И слова Ольги Михайловны («наконец-то кавказец появился в нашем доме») – это было глубоко личное, связанное с прошлым, когда кавказцы часто бывали в их доме (я не говорю о Льве Николаевиче – достаточно вспомнить «Хаджи-Мурата» и дружбу с Садо Мисербиевым. И самое забавное заключалось в том, что ингуши охраняли покой Льва Николаевича в Ясной Поляне).

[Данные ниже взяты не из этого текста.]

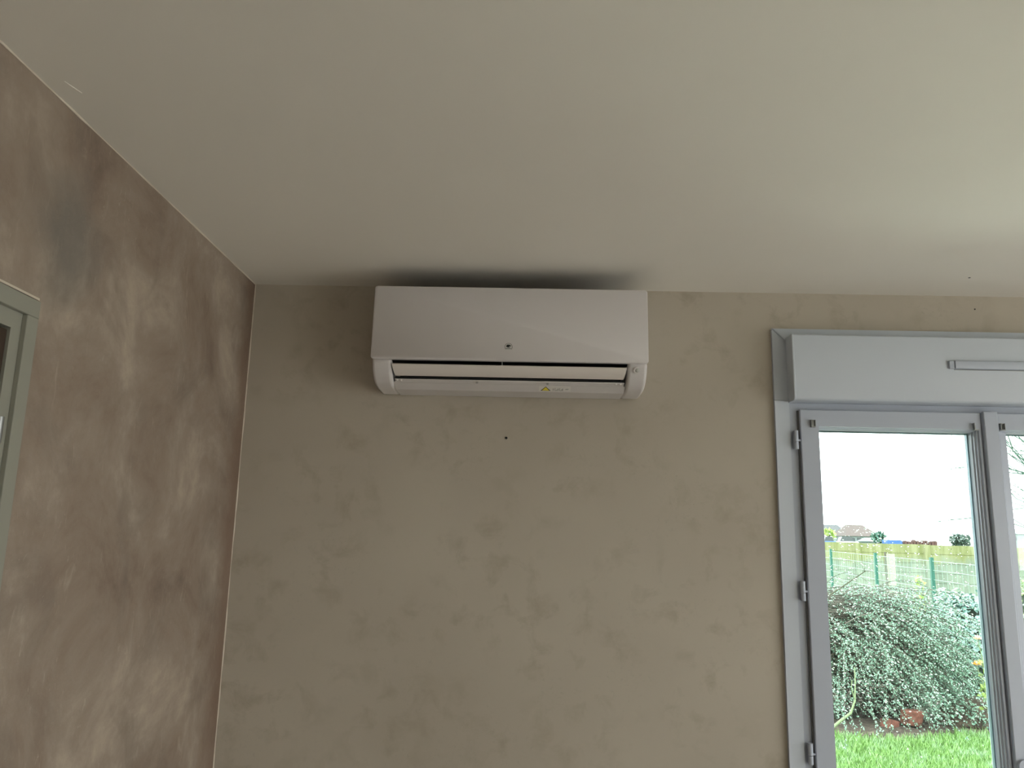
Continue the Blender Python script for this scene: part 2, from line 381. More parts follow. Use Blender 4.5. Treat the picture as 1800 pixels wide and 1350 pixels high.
# flat cover strips around the window
def trimpiece(n, pts, label, y0=2.388):
    o = MB().poly_y(pts, y0, 2.4).build('trim_%d' % n, m_pvc2, None, bev=.0012); struct(o, label, 'trim')
trimpiece(3, [(.7485, 2.1595), (.7885, 2.1595), (.7885, 2.3410), (.7485, 2.3810)], 'white vertical cover strip left of the shutter box')
trimpiece(4, [(.7487, 2.3815), (.7888, 2.3412), (1.959, 2.3412), (1.999, 2.3815)], 'white horizontal cover strip above the shutter box')
trimpiece(5, [(.7485, 0), (.7890, 0), (.7890, 2.1588), (.7485, 2.1588)], 'white vertical cover strip left of the garden window')
trimpiece(6, [(1.959, 0), (1.999, 0), (1.999, 2.1588), (1.959, 2.1588)], 'white vertical cover strip right of the garden window')
trimpiece(7, [(1.959, 2.1595), (1.999, 2.1595), (1.999, 2.3810), (1.959, 2.3410)], 'white vertical cover strip right of the shutter box')

# ------------------------------------------------------------------ French window
wn = empty('window_1', (1.37, 2.42, 0), kind='structure', category='window', label='white two-leaf French window onto the garden, rain drops on the glass')
b = MB(); b.rings([(.789, 1.957, .0, 2.1525, 2.47), (.789, 1.957, .0, 2.1525, 2.394), (.8270, 1.920, .05, 2.1230, 2.394), (.8290, 1.918, .052, 2.121, 2.397), (.8290, 1.918, .052, 2.121, 2.47)], True)
b.build('frame', m_pvc, wn)
box('threshold', .789, 1.957, 2.385, 2.47, 0, .05, m_pvc, wn, bev=.003)
def sash(x0, x1, gx0, gx1, side):
    z0, z1, gz0, gz1 = .045, 2.1310, .125, 2.0720
    def L(f, y): return (x0+(gx0-x0)*f[0], x1-(x1-gx1)*f[1], z0+(gz0-z0)*f[2], z1-(z1-gz1)*f[2], y)
    R = [(x0, x1, z0, z1, 2.434), (x0, x1, z0, z1, 2.3805), (x0+.0025, x1-.0025, z0+.0025, z1-.0025, 2.378)]
    a, c_b = (.88, .36) if side == 'L' else (.55, .88)
    R += [L((a, c_b, .86), 2.378), L((a+.02, c_b+.06, .88), 2.3835), L((a+.03, c_b+.22, .90), 2.3835), L((a+.04, c_b+.26, .91), 2.3895),
          L((a+.07 if side == 'L' else a+.2, min(c_b+.42, .97), .94), 2.3905), L((a+.08 if side == 'L' else a+.25, min(c_b+.45, .98), .95), 2.3970),
          (gx0-.001, gx1+.0015, gz0-.001, gz1+.001, 2.3985), (gx0, gx1, gz0, gz1, 2.4085), (gx0, gx1, gz0, gz1, 2.434)]
    s = MB().rings(R, True).build('sash', m_pvc, wn)
    g = MB().box(gx0-.004, gx1+.004, 2.4100, 2.4140, gz0-.004, gz1+.004).build('glass_pane', m_glass, s)
    g2 = MB().box(gx0-.004, gx1+.004, 2.4255, 2.4295, gz0-.004, gz1+.004).build('glass_pane', m_glass, s)
    MB().rings([(gx0+.0002, gx1-.0002, gz0+.0002, gz1-.0002, 2.4141), (gx0+.0002, gx1-.0002, gz0+.0002, gz1-.0002, 2.4254), (gx0+.0035, gx1-.0035, gz0+.0035, gz1-.0035, 2.4254), (gx0+.0035, gx1-.0035, gz0+.0035, gz1-.0035, 2.4141)], True).build('spacer', m_spacer, s)
    return s
sL = sash(.8175, 1.3535, .8794, 1.3300, 'L')
sR = sash(1.3556, 1.9270, 1.4360, 1.8660, 'R')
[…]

Общение с Никитой Ильичом, ярким представителем русской науки и культуры, позволило мне по-другому взглянуть на историю завоевания Кавказа и его последствия. Я увидел некий просвет в бесконечной череде кровавых историй колонизации моего народа и, как бы банально это ни звучало, нашел глубокий смысл в этой трагической истории. Я понял, что наши культуры могут взаимодействовать и взаимообогащаться.

М. К.: Ты уже много лет живешь за рубежом, но твоя юность пришлась на 70-е годы – не самое простое время для реализации возможностей и стремлений молодого человека… Что формировало твои вкусы, интересы? Что помогало сохранить независимость взглядов, индивидуальность? Кто в те годы оказал на тебя особенное влияние?

А. М.: Прежде всего, это, конечно, музыка – The Beatles, The Rolling Stones, Led Zeppelin. Когда почувствовал, что невозможно слушать Led Zeppelin и читать о том, «как закалялась сталь», я понял, что советская система того времени находится в катастрофической ситуации.